● **Given data**:
----
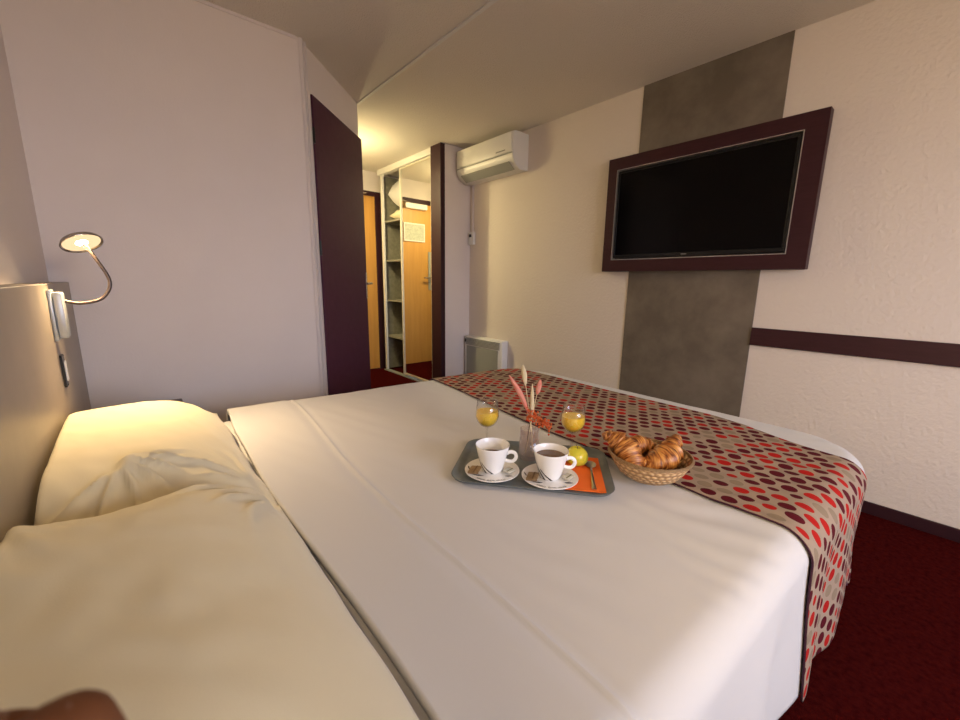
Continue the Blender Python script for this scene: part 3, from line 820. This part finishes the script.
stalk('dried_grass', 'slim cream spike standing upright in the middle of the vase', [V(-.008, 0, .004), V(.002, .09), V(.004, .16), V(.003, .232)], .0012, None, M['cream_grass'], flower_len=.60, fr=.0065)
stalk('dried_grass', 'short pink grass leaning right in the vase', [V(-.012, 0, -.005), V(.004, .10), V(.014, .17), V(.028, .245)], .0012, None, M['pink_grass'], flower_len=.24, fr=.0085)
sp = thing('berry_sprig', 'rust red berry sprig drooping over the right rim of the vase', 'dried flower', (vp.x, vp.y, TS + .016))
bm = bmesh.new(); tube(bm, bez([V(-.01, 0, .006), V(.0, .098), V(.01, .132), V(.035, .125), V(.062, .095)], 20), .0012, seg=6)
obj('stem', bm, M['stem'], sp)
bm = bmesh.new(); q = random.Random(11)
for k in range(150):
    u = q.random(); a = -.012 + .078 * u + q.gauss(0, .005); z = .130 - .044 * u * u + q.gauss(0, .012 * (1 - .5 * u)); b = q.gauss(0, .010)
    r = .0028 + .0015 * q.random(); x, y, z = V(a, z, b - .004)
    bmesh.ops.create_icosphere(bm, subdivisions=1, radius=r, matrix=Matrix.Translation((x, y, z)))
o = obj('berries', bm, M['berry'], sp, smooth='all'); o['kind'] = 'stuff'

# napkin, spoon, apple -----------------------------------
n0 = T(.147, -.030); NA = TA + PI / 2
np_ = obj('napkin', B(-.104, .118, -.060, .058, 0, .0035, bev=.001), M['napkin'], loc=(n0.x, n0.y, TS + .0006)); np_.rotation_euler = (0, 0, NA)
tag(np_, 'folded orange paper napkin on the right end of the tray', 'napkin')
sx_, sy_ = .905, .556; ex, ey = 1.012, .640
SA = math.atan2(ey - sy_, ex - sx_); SL = math.hypot(ex - sx_, ey - sy_)
sp = thing('teaspoon', 'small metal teaspoon lying on the orange napkin beside the apple', 'spoon', (sx_, sy_, TS + .0040), SA)
bm = bmesh.new(); L_ = SL - .012
pts = [(-.004, 0, .0015), (.02, 0, .0018), (.06, 0, .004), (L_ - .01, 0, .005), (L_, 0, .003)]
P = bez(pts, 20); ws = [.0066 - .0036 * sm(0, .7, i / (len(P) - 1)) for i in range(len(P))]
tube(bm, P, ws, seg=10)
for v in bm.verts: v.co.z = v.co.z * 1 if abs(v.co.z) < 0 else .0018 + (v.co.z - .0018) * .35 + .0015 * sm(.03, .08, v.co.x)
obj('handle', bm, M['steel'], sp, smooth=True)
bm = bmesh.new(); nr = 8; ns_ = 28; c = bm.verts.new((L_ + .018, 0, .0)); prev = None
for sgn in (0, 1):
    rows = []
    for i in range(1, nr + 1):
        u = i / nr
        rows.append([bm.verts.new((L_ + .018 + .024 * u * math.cos(2 * PI * k / ns_), .0165 * u * math.sin(2 * PI * k / ns_) * (1 + .12 * math.cos(2 * PI * k / ns_)), .0060 * u * u + .0009 * sgn)) for k in range(ns_)])
    cc = c if not sgn else bm.verts.new((L_ + .018, 0, .0009))
    for k in range(ns_):
        w = (k + 1) % ns_; bm.faces.new((cc, rows[0][k], rows[0][w]))
        for i in range(nr - 1): bm.faces.new((rows[i][k], rows[i][w], rows[i + 1][w], rows[i + 1][k]))
    if prev:
        for k in range(ns_): w = (k + 1) % ns_; bm.faces.new((prev[k], prev[w], rows[-1][w], rows[-1][k]))
    prev = rows[-1]
obj('bowl', bm, M['steel'], sp, smooth=True)
ap = thing('apple', 'small yellow apple between the right cup and the teaspoon', 'apple', (.991, .678, TS + .0040))
def ar(t): return .0345 * (math.sin(t) ** .9) * (1 + .05 * math.cos(t))
prof = []
for k in range(25):
    t = PI * k / 24; z = .030 - .030 * math.cos(t); r = ar(t)
    if k > 20: z -= .006 * sm(.012, 0, r) * 1.2
    if k < 4: z += .003 * sm(.012, 0, r)
    prof.append((max(0, r), z))
prof[0] = (0, prof[0][1]); prof[-1] = (0, prof[-1][1])
bm = bmesh.new(); lathe(bm, prof, seg=36, wob=lambda a, z: 1 + .015 * math.cos(5 * a)); obj('apple_body', bm, M['apple'], ap, smooth='all')
bm = bmesh.new(); tube(bm, bez([(0, 0, .044), (.001, 0, .053), (-.004, .002, .061)], 8), [.0012] * 9, seg=8) if False else tube(bm, [(0, 0, .050), (.001, 0, .059), (-.004, .002, .067)], .0013, seg=8)
obj('stem', bm, M['stem'], ap, smooth=True)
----
● **Given instruction**: Write out exactly the opening lines of the data, stopping after the line that holds "o = obj('berries', bm, M['berry'], sp, smooth='all');". Exclude pictures.

● **Result for this task**:
Continue the Blender Python script for this scene: part 3, from line 820. This part finishes the script.
stalk('dried_grass', 'slim cream spike standing upright in the middle of the vase', [V(-.008, 0, .004), V(.002, .09), V(.004, .16), V(.003, .232)], .0012, None, M['cream_grass'], flower_len=.60, fr=.0065)
stalk('dried_grass', 'short pink grass leaning right in the vase', [V(-.012, 0, -.005), V(.004, .10), V(.014, .17), V(.028, .245)], .0012, None, M['pink_grass'], flower_len=.24, fr=.0085)
sp = thing('berry_sprig', 'rust red berry sprig drooping over the right rim of the vase', 'dried flower', (vp.x, vp.y, TS + .016))
bm = bmesh.new(); tube(bm, bez([V(-.01, 0, .006), V(.0, .098), V(.01, .132), V(.035, .125), V(.062, .095)], 20), .0012, seg=6)
obj('stem', bm, M['stem'], sp)
bm = bmesh.new(); q = random.Random(11)
for k in range(150):
    u = q.random(); a = -.012 + .078 * u + q.gauss(0, .005); z = .130 - .044 * u * u + q.gauss(0, .012 * (1 - .5 * u)); b = q.gauss(0, .010)
    r = .0028 + .0015 * q.random(); x, y, z = V(a, z, b - .004)
    bmesh.ops.create_icosphere(bm, subdivisions=1, radius=r, matrix=Matrix.Translation((x, y, z)))
o = obj('berries', bm, M['berry'], sp, smooth='all'); o['kind'] = 'stuff'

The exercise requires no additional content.